The findings of our study indicate that explicit communication outperformed implicit communication in terms of legibility and trust. This suggests that explicit communication is the preferable choice for the investigated corridor-style scenarios in intralogistics. As implicit communication was described as lacking communication, it was possibly implemented too subtly or in the wrong way. Furthermore, the critique voiced about uncoordinated behavior might indicate that implicit motion requires more precise control systems. Perceived nonresponsiveness calls for designing systems that are more interactive, therefore probably requiring dynamically generated trajectories that require the robot’s ability to sense pedestrians and react accordingly.

For the explicit interface, the uncertainty of the meaning of the projection path’s green color supports a potential ambiguity between allocentric and egocentric messages that needs to be considered in explicit communication tools. The comments criticizing the unresponsiveness of the system uncover a need for designing the navigation and resulting projection to be dynamic. These findings call for further exploring implications and expectations associated with different communication methods.
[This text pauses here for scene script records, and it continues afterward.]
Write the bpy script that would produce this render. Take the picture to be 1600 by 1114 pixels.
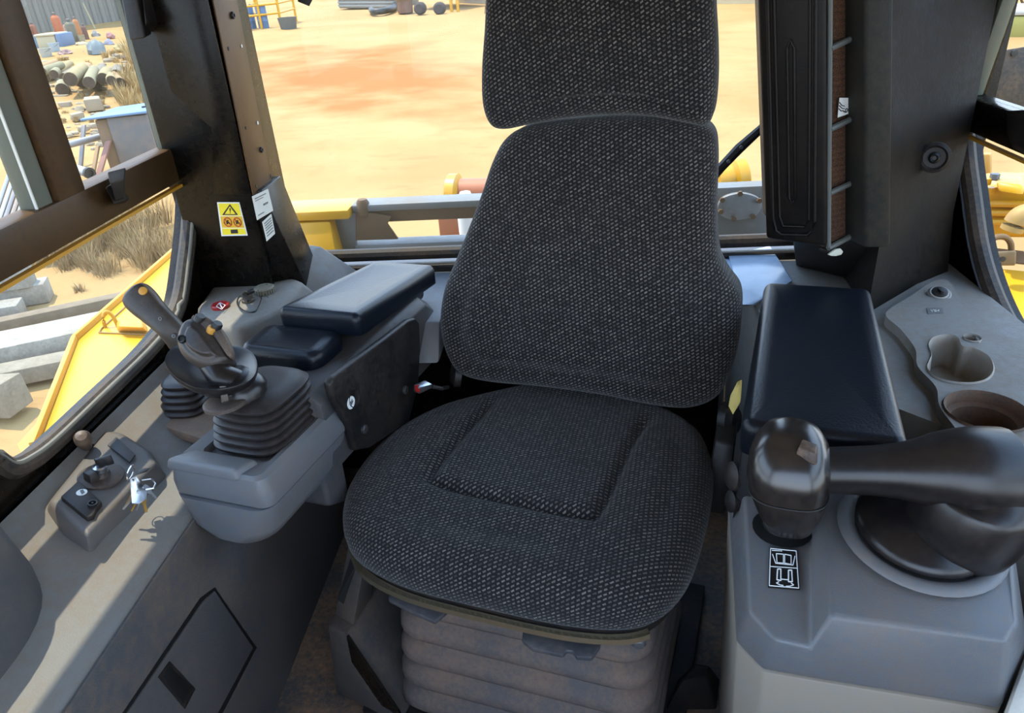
import bpy, bmesh, math, random
from mathutils import Vector, Matrix
from mathutils.geometry import tessellate_polygon
random.seed(7)
for o in list(bpy.data.objects): bpy.data.objects.remove(o)
scene = bpy.context.scene
COL = scene.collection

# ---------------------------------------------------------------- camera
FPX = 1150.0
CAM = Vector((0, 0, 1.28))
def cam_axes(p, y, r):
    f = Vector((math.sin(y)*math.cos(p), math.cos(y)*math.cos(p), -math.sin(p)))
    rt = Vector((math.cos(y), -math.sin(y), 0)); d = f.cross(rt)
    c, s = math.cos(r), math.sin(r)
    return c*rt+s*d, -s*rt+c*d, f
RT, DN, FW = cam_axes(math.radians(28), math.radians(-6), math.radians(4.2))
cd = bpy.data.cameras.new('camera'); cam = bpy.data.objects.new('camera', cd); COL.objects.link(cam)
cd.sensor_fit = 'HORIZONTAL'; cd.sensor_width = 36; cd.lens = 36*FPX/1600; cd.clip_start = .01; cd.clip_end = 500
cam.matrix_world = Matrix(((RT.x, -DN.x, -FW.x, CAM.x), (RT.y, -DN.y, -FW.y, CAM.y), (RT.z, -DN.z, -FW.z, CAM.z), (0, 0, 0, 1)))
scene.camera = cam

# ---------------------------------------------------------------- sky, sun, exposure
scene.view_settings.view_transform = 'Standard'
scene.view_settings.look = 'None'
scene.view_settings.gamma = 1
scene.view_settings.use_curve_mapping = False
scene.view_settings.exposure = 0.45
SKY, SUN = 3.9, 6.2
w = bpy.data.worlds.new('sky'); scene.world = w; w.use_nodes = True
nt = w.node_tree; nt.nodes.clear()
bo = nt.nodes.new('ShaderNodeOutputWorld'); bg = nt.nodes.new('ShaderNodeBackground')
tc = nt.nodes.new('ShaderNodeTexCoord'); sp = nt.nodes.new('ShaderNodeSeparateXYZ'); rp = nt.nodes.new('ShaderNodeValToRGB')
nt.links.new(tc.outputs['Generated'], sp.inputs[0]); nt.links.new(sp.outputs['Z'], rp.inputs[0])
rp.color_ramp.elements[0].color = (.70, .82, .98, 1); rp.color_ramp.elements[0].position = 0
rp.color_ramp.elements[1].color = (.34, .54, .92, 1); rp.color_ramp.elements[1].position = .8
nt.links.new(rp.outputs[0], bg.inputs[0]); bg.inputs[1].default_value = SKY; nt.links.new(bg.outputs[0], bo.inputs[0])
sl = bpy.data.lights.new('sun', 'SUN'); so = bpy.data.objects.new('sun', sl); COL.objects.link(so)
sl.energy = SUN; sl.color = (1, .9, .72); sl.angle = math.radians(.53)
SUN_DIR = Vector((.30, -.16, -1))           # direction in which the light travels
so.rotation_euler = SUN_DIR.to_track_quat('-Z', 'Y').to_euler(); so.location = (-6, 3, 14)

# ---------------------------------------------------------------- where things are: a ray of the camera meets a plane of the cab
def ray(x, y): return RT*((x-800)/FPX)+DN*((y-557)/FPX)+FW
def AX(x, y, X): r = ray(x, y); return CAM+r*((X-CAM.x)/r.x)
def AY(x, y, Y): r = ray(x, y); return CAM+r*((Y-CAM.y)/r.y)
def AZ(x, y, Z): r = ray(x, y); return CAM+r*((Z-CAM.z)/r.z)
GZ, GX, GY = -1.7, -.02, .03
def ground_z(x, y): return GZ+GX*x+GY*max(y, -20)
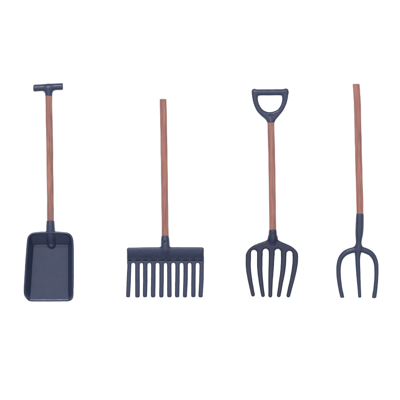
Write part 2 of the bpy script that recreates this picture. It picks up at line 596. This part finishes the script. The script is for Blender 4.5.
# ------------------------------------------------------------------ five-tined fork with D grip
def build_fork():
    root = thing("garden_fork", "miniature garden fork with five curved navy tines and a D-shaped grip", "garden fork", 272, 200)
    shaft([(270.85, 122.0, 3.5, 3.55), (271.1, 135, 3.5, 4.2), (271.6, 155, 3.5, 4.9), (272.0, 180, 3.5, 5.3), (272.4, 210, 3.5, 6.1),
           (272.65, 233, 3.5, 6.8)], root, BROWN[2], 3, False)
    # D grip
    F = Field(248, 292, 85, 127, -0.8, 8.5, 0.36)
    outer = catmull([(253, 89.6), (260, 89.4), (270, 89.4), (280, 89.2), (287, 89.2), (288.2, 91.5), (288.1, 97), (286.4, 104), (283.2, 110.6),
                     (279, 116.0), (276.2, 119.2), (274.75, 122.0), (274.4, 123.6), (267.3, 123.6), (266.95, 122.0), (265.2, 119.2), (261.4, 116.0), (256.8, 111), (253.6, 104), (252.0, 97), (251.7, 92)], 6, True)
    inner = catmull([(259.6, 95.4), (270, 95.3), (280.4, 95.2), (282.0, 96.4), (281.9, 100.5), (280.7, 105), (277.8, 109.2), (274, 111.2),
                     (270, 111.9), (266.3, 111.4), (262.6, 109.3), (259.6, 105), (258.1, 100.4), (258.0, 96.8)], 6, True)
    d2 = smax(poly2d(F, outer), -poly2d(F, inner), 0.8)
    A = slab(F, d2, 3.3, 2.85, 2.3)
    bar = tube(F, [(256, 92.3, 3.0, 3.5), (270, 92.25, 3.05, 3.5), (284, 92.15, 3.0, 3.5)])
    A = smin(A, bar, 0.8)
    for (x, y) in ((254.2, 91.1), (286.0, 90.8)):
        A = smin(A, tube(F, [(x, y, 2.55, 3.5), (x + 0.3, y + 1.5, 2.7, 3.5)]), 1.0)
    nk = tube(F, [(270.7, 118.5, 3.2, 3.6), (270.85, 123.5, 3.6, 3.8)])
    A = smin(A, smax(nk, (F.Y - 122.7)[..., None] + 0 * F.Z, 0.5), 0.6)
    dent = np.hypot((F.X - 270.7) / 1.8, (F.Y - 115.7) / 0.95)[..., None] - 1.0
    A = smax(A, -np.maximum(dent, 5.3 - F.Z), 0.5)
    A = smax(A, (F.Y - 122.6)[..., None] + 0 * F.Z, 0.4)
    A = smax(A, 0.1 - F.Z + 0 * A, 0.3)
    sf = surface(F, A)
    isbar = lambda C: (C[:, 1] < 95.6) & (C[:, 0] > 257.6) & (C[:, 0] < 282.4)
    g = piece("grip", sf, lambda C: ~isbar(C), NAVY, root, root)
    piece("grip_bar", sf, isbar, NAVY, g, root)
    # head
    F = Field(241, 303, 226, 301, -0.8, 14, 0.36)
    crown = catmull([(268.3, 236.5), (267.4, 239.3), (264, 241.2), (258.5, 243.1), (253.3, 245.4), (249.2, 248.4), (246.7, 252), (245.55, 256), (245.5, 261), (245.6, 267),
                     (252, 268), (262, 268), (272, 268), (282, 268), (292, 268),
                     (297.7, 267), (298.3, 261), (298.4, 256), (297.4, 252), (294.9, 248.9), (291, 246), (286, 243.6), (281, 241.5), (277.9, 239.4), (276.9, 236.5), (272.6, 235)], 6, True)
    d2 = poly2d(F, crown)
    for (cx, top, r, cx2) in ((254.0, 249.9, 3.0, 254.0), (265.7, 248.7, 2.95, 265.4), (277.75, 248.9, 3.05, 277.6), (289.45, 250.9, 3.0, 289.3)):
        D, R = path2d(F, [(cx, top + r, r), (cx2, 275, r + 0.1)], 2)
        d2 = smax(d2, R - D, 0.6)
    d2 = smax(d2, F.Y - 260, 6.0)
    tines = [[(249.3, 252, 1.8), (248.45, 254.5, 2.6), (248.3, 258, 2.78), (248.25, 265, 2.72), (248.8, 272, 2.6), (250.2, 281, 2.35), (251.9, 289.5, 2.15), (253.0, 294.7, 2.05)],
             [(259.85, 254.3, 2.85), (259.7, 263, 2.9), (260.0, 272, 2.65), (260.9, 281, 2.4), (262.1, 290, 2.1), (263.0, 295.3, 2.0)],
             [(271.7, 254.3, 2.95), (271.4, 263, 2.9), (271.0, 272, 2.7), (270.6, 281, 2.4), (270.4, 290, 2.15), (270.3, 295.6, 2.1)],
             [(283.6, 254.3, 2.8), (283.5, 263, 2.8), (282.7, 272, 2.6), (281.2, 281, 2.35), (279.7, 290, 2.15), (278.8, 295.4, 2.05)],
             [(294.4, 252, 1.8), (295.2, 254.5, 2.75), (295.4, 258, 2.92), (295.1, 264, 2.85), (293.9, 272, 2.65), (291.9, 281, 2.4), (289.7, 290, 2.2), (288.4, 295.6, 2.05)]]
    dt = np.full(F.X.shape, 1e3)
    for p in tines:
        D, R = path2d(F, p, 5)
        dt = np.minimum(dt, D - R)
    d2 = smin(d2, dt, 0.5)
    w = np.clip((F.Y - 238) / 60, 0, 1)
    zc = 5.6 - 4.2 * np.sin(np.pi * np.clip(w * 0.62, 0, 1)) + 0.9 * np.clip((w - 0.75) / 0.25, 0, 1) ** 2   # head is a shallow scoop
    zc = np.maximum(zc, 2.15) - 0.0 * w
    dome = np.clip(1 - ((F.X - 272) / 30) ** 2, 0, 1)
    zc = zc + 0.7 * (dome - 0.4) * np.clip(1 - (F.Y - 240) / 22, 0, 1)
    hz = 2.0 + 0.5 * np.clip(1 - (F.Y - 240) / 18, 0, 1)
    A = slab(F, d2, zc, hz, np.minimum(hz, 1.95))
    sock = tube(F, [(272.6, 229.8, 3.85, 6.8), (272.6, 233, 4.15, 6.9), (272.6, 238, 4.35, 6.8), (272.4, 242, 3.9, 5.6), (272.2, 246, 2.6, 4.1)])
    sock = smax(sock, (229.6 - F.Y)[..., None] + 0 * F.Z, 0.7)
    A = smin(A, sock, 2.2)
    A = smax(A, 0.1 - F.Z + 0 * A, 0.3)
    sf = surface(F, A)
    cr = piece("crown", sf, lambda C: (C[:, 1] >= 238.5) & (C[:, 1] < 254.5), NAVY_SHADED, root, root)
    so = piece("socket", sf, lambda C: C[:, 1] < 238.5, NAVY_SHADED, root, root)
    rivet(272.9, 232.2, 10.75, 1.3, root, so, NAVY_SHADED)
    edges = [0, 254.0, 265.7, 277.7, 289.4, 999]
    for k in range(5):
        piece("tine", sf, lambda C: (C[:, 1] >= 254.5) & (edges_at(C, k, tines) ), NAVY_SHADED, cr, root)

def edges_at(C, k, tines):
    """faces nearest to tine k's centre line"""
    D = []
    for p in tines:
        q = np.array(p)
        D.append(np.abs(C[:, 0] - np.interp(C[:, 1], q[:, 1], q[:, 0])))
    return np.argmin(np.array(D), 0) == k

# ------------------------------------------------------------------ three-pronged pitchfork
def build_pitchfork():
    root = thing("pitchfork", "miniature pitchfork with three slender navy prongs and a plain bare-ended brown shaft", "pitchfork", 358, 200)
    shaft([(356.1, 84.4, 3.6, 3.65), (356.7, 93, 3.6, 3.9), (357.3, 105, 3.55, 4.3), (357.65, 125, 3.55, 4.9), (358.2, 150, 3.55, 5.7), (358.9, 180, 3.55, 6.6),
           (359.5, 205, 3.55, 7.4), (359.55, 217, 3.55, 7.7)], root, BROWN[3], 4)
    F = Field(332, 383, 210, 301, -0.8, 13.5, 0.36)
    left = [(357.6, 247.5, 3.0, 5.3), (353.6, 249.6, 2.8, 5.1), (349.6, 250.9, 2.95, 4.9), (344.9, 253.2, 2.9, 4.5), (341.2, 257.3, 2.65, 4.1), (339.1, 263, 2.45, 3.7), (338.5, 270, 2.4, 3.2),
            (339.0, 279, 2.3, 2.9), (340.4, 288.5, 2.15, 2.4), (341.7, 294.3, 2.15, 2.2), (342.3, 297, 2.15, 2.2)]
    right = [(358.6, 247.5, 3.0, 5.3), (362.4, 249.4, 2.8, 5.1), (366.2, 250.9, 2.95, 4.9), (370.7, 253.4, 2.8, 4.5), (374.1, 257.6, 2.6, 4.1), (376.0, 263.5, 2.4, 3.7), (376.45, 270, 2.25, 3.2),
             (376.3, 279, 2.15, 2.9), (375.5, 288.5, 2.2, 2.4), (374.7, 294.3, 2.3, 2.2), (374.3, 297, 2.3, 2.2)]
    mid = [(358.3, 245, 2.9, 5.8), (357.9, 252, 3.0, 5.2), (357.6, 259, 2.55, 4.5), (358.0, 268, 2.4, 3.7), (358.6, 278, 2.15, 3.1), (359.3, 288, 1.85, 2.3), (359.7, 294.5, 1.75, 2.0), (359.8, 297, 1.75, 2.0)]
    A = None
    for p, bot in ((left, 298.1), (mid, 298.0), (right, 298.5)):
        t = smax(tube(F, p, 1.08), (F.Y - bot)[..., None] + 0 * F.Z, 1.4)
        A = t if A is None else smin(A, t, 2.0)
    sock = tube(F, [(359.6, 213.8, 3.85, 7.7), (359.45, 219, 4.1, 7.8), (359.2, 227, 4.2, 7.8), (358.85, 234, 3.95, 7.6), (358.55, 240, 3.2, 6.7), (358.4, 245, 2.7, 6.1), (358.2, 250, 2.6, 5.4)])
    sock = smax(sock, (213.6 - F.Y)[..., None] + 0 * F.Z, 0.7)
    A = smin(A, sock, 1.8)
    A = smax(A, 0.1 - F.Z + 0 * A, 0.3)
    sf = surface(F, A)
    piece("socket", sf, lambda C: C[:, 1] < 245, NAVY, root, root)
    cr = piece("crown", sf, lambda C: (C[:, 1] >= 245) & (C[:, 1] < 257.5), NAVY, root, root)
    for lo, hi in ((0, 349.5), (349.5, 367.5), (367.5, 999)):
        piece("tine", sf, lambda C: (C[:, 1] >= 257.5) & (C[:, 0] >= lo) & (C[:, 0] < hi), NAVY, cr, root)

build_shovel()
build_rake()
build_fork()
build_pitchfork()
for o in bpy.data.objects:
    if "_o" in o:
        del o["_o"]
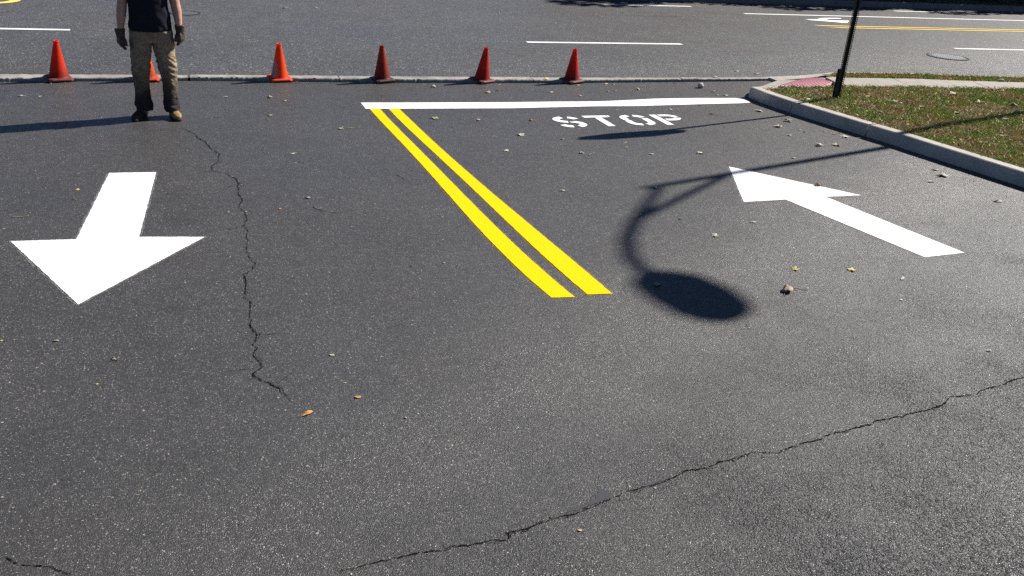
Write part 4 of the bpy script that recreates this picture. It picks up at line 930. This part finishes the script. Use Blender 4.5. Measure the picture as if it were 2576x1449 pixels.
def leaf_mesh(kind, seed, m):
    P = leaf_shape(kind, seed); r = random.Random(seed + 99); bm = bmesh.new()
    ph = r.uniform(0, 6); fold = {'lobed': .35, 'oval': .30, 'curl': 1.5, 'crumple': .4}[kind] * r.uniform(.7, 1.2)
    def lift(x, y):
        z = .05 + fold * .8 * y * y * (1.0 if kind != 'curl' else 1.3) + .18 * x * x * r2 + .07 * math.sin(6 * x + ph) * math.sin(5 * y + ph)
        if kind == 'crumple': z += .15 * noise.noise(Vector((x * 4 + seed, y * 4, 0))) + .22 * max(0, 1 - (x * x + y * y) / .22) - .03
        return max(z, .01)
    r2 = r.uniform(.3, 1.4)
    rings = []
    for s in (.25, .55, .8, 1.0):
        ring = []
        for x, y in P:
            xx, yy = x * s, y * s
            z = lift(xx, yy)
            if kind == 'curl' or kind == 'crumple': yy *= 1 - .35 * s * abs(yy) / .5
            ring.append(bm.verts.new((xx, yy, z)))
        rings.append(ring)
    c = bm.verts.new((0, 0, lift(0, 0))); n = len(P)
    for i in range(n): bm.faces.new((c, rings[0][i], rings[0][(i+1) % n]))
    for a, b in zip(rings, rings[1:]):
        for i in range(n): bm.faces.new((a[i], b[i], b[(i+1) % n], a[(i+1) % n]))
    geom = bmesh.ops.extrude_face_region(bm, geom=bm.faces[:])
    for v in [g_ for g_ in geom['geom'] if isinstance(g_, bmesh.types.BMVert)]: v.co.z += .015
    k = r.uniform(-.5, .5)
    tube(bm, [(-.40, 0, .06), (-.62, k * .12, .05), (-.85, k * .35, .03)], [.016, .014, .012], 5)
    me = bm_mesh("leaf_" + kind, bm); me.materials.append(m)
    me.polygons.foreach_set("use_smooth", [True] * len(me.polygons))
    return me
cache = {}
SHARED = {'pale': ("small pale leaf lying on the shaded and sunny grass of the verge", "tiny pale leaf scrap lying on the asphalt of the lot"),
          'tan': ("small tan leaf lying on the grass of the verge", "tiny tan leaf scrap lying on the asphalt of the lot"),
          'yellow': ("small cream yellow leaf lying on the grass of the verge", "tiny yellow leaf scrap lying on the asphalt of the lot"),
          'orange': ("tiny orange leaf lying on the brown grass of the verge", "tiny orange scrap lying on the asphalt of the lot"),
          'brown': ("small brown curled leaf lying on the grass at the right of the verge", "tiny brown scrap on the asphalt"),
          'dark': ("tiny dark scrap on the grass", "tiny dark leaf scrap lying on the asphalt of the lot")}
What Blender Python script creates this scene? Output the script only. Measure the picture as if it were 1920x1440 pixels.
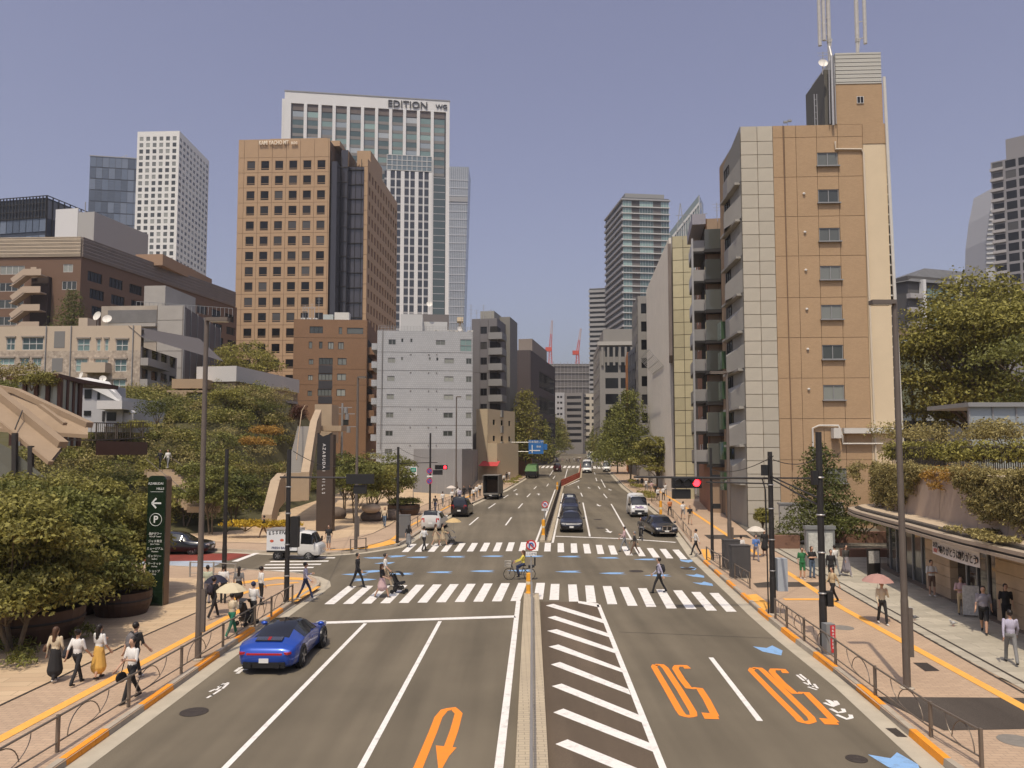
import bpy, math, random
import numpy as np
from mathutils import Vector, Matrix

R = math.radians
random.seed(7)
RNG = np.random.default_rng(11)
for _o in list(bpy.data.objects):
    bpy.data.objects.remove(_o)
SC = bpy.context.scene
COL = SC.collection

# ------------------------------------------------------------------ camera, sky, sun, exposure
CAM_H = 7.0
FPX = 1440.0
LENS_SHIFT = 32.0                 # photo pixels; the phone has straightened the uprights a little
PITCH = math.atan(94.0 / FPX)
cam_d = bpy.data.cameras.new('camera')
cam_d.sensor_width = 36.0
cam_d.lens = 27.0
cam_d.shift_y = LENS_SHIFT / 1920.0
cam_d.clip_start = 0.2
cam_d.clip_end = 6000.0
cam = bpy.data.objects.new('camera', cam_d)
cam.location = (0, 0, CAM_H)
cam.rotation_euler = (math.pi / 2 + PITCH, 0, 0)
COL.objects.link(cam)
SC.camera = cam

SUN_EL = R(64.0)
SUN_V = Vector((-0.245 * math.cos(SUN_EL), -0.97 * math.cos(SUN_EL), math.sin(SUN_EL))).normalized()
world = bpy.data.worlds.new('World')
SC.world = world
world.use_nodes = True
wn = world.node_tree
wn.nodes.clear()
sky = wn.nodes.new('ShaderNodeTexSky')
sky.sky_type = 'NISHITA'
sky.sun_disc = False
sky.sun_elevation = SUN_EL
sky.sun_rotation = R(192)
sky.altitude = 20
sky.air_density = 1.1
sky.dust_density = 3.6
sky.ozone_density = 4.0
hsv = wn.nodes.new('ShaderNodeHueSaturation')
hsv.inputs['Hue'].default_value = 0.532
hsv.inputs['Saturation'].default_value = 0.68
bg = wn.nodes.new('ShaderNodeBackground')
bg.inputs['Strength'].default_value = 0.106
wo = wn.nodes.new('ShaderNodeOutputWorld')
wn.links.new(sky.outputs[0], hsv.inputs['Color'])
wn.links.new(hsv.outputs[0], bg.inputs[0])
wn.links.new(bg.outputs[0], wo.inputs[0])
sun_d = bpy.data.lights.new('sun', 'SUN')
sun_d.energy = 2.65
sun_d.angle = R(0.55)
sun_d.color = (1.0, 0.87, 0.70)
sun = bpy.data.objects.new('sun', sun_d)
sun.rotation_euler = SUN_V.to_track_quat('Z', 'Y').to_euler()
sun.location = (0, -20, 60)
COL.objects.link(sun)
SC.view_settings.view_transform = 'Standard'
SC.view_settings.look = 'None'
SC.view_settings.exposure = 0.3
SC.view_settings.gamma = 1.0
SC.cycles.max_bounces = 6
SC.cycles.diffuse_bounces = 3
SC.cycles.glossy_bounces = 2
SC.cycles.transmission_bounces = 3
SC.cycles.transparent_max_bounces = 6
SC.cycles.caustics_reflective = False
SC.cycles.caustics_refractive = False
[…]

In summary, our study revealed that implicit communication of the future trajectory was more challenging to interpret, while explicit communication had a risk of non-intended interpretation. Regarding usability metrics, we found that explicit communication led to higher satisfaction, inferred from the trust, and improved communication effectiveness, inferred from legibility. Notably, there was no significant difference in the participant’s efficiency, as deduced from their task completion time. Further comparing the two communication tools used here, one should note that the projection setup hardware comes with more direct cost per robot and uses a lot more power to run, possibly making it a less viable option for companies using AMRs.

5.2 Limitations

Both communication tools used in our study were not fully developed or optimized. Therefore, the comparison between explicit and implicit communication should be interpreted cautiously, as it primarily focuses on comparing trajectory floor projection with one implementation of driving behavior. Secondly, our study mainly focused on corridor-style interactions and did not involve open spaces. As a result, the findings cannot be extrapolated to scenarios involving open spaces. Other limitations include the presence of lag in the projection system, which was noticed by some participants (n = 10), and visibility issues with the floor projection due to poor lighting conditions (n = 6). Additionally, in some instances (n = 10 out of 192 trials), the trials were interrupted by manual emergency stops due to the robot being too close to participants. This resulted in evaluating the system of the robot and stop-operator rather than solely the robot itself. Furthermore, our participant pool of young individuals with primarily technical backgrounds may have influenced the results. Future studies could include participants with diverse age profiles and professional backgrounds more representative of the real worker population to obtain a more comprehensive understanding.

The way the duration of the interaction was measured was possibly not precise enough, differences in efficiency may otherwise have been significant. For a decision in an industrial application context, long-term learning effects are relevant, as workers will have frequent contact with AMRs in their daily work.

5.3 Outlook

Areas for future research include improving current and developing new communication tools and interaction strategies for human-robot interaction in intralogistics, as well as extending the study setup to open-space scenarios with autonomous navigation implemented. Furthermore, the entire system’s efficiency (human + robot) should be considered, not only the human’s.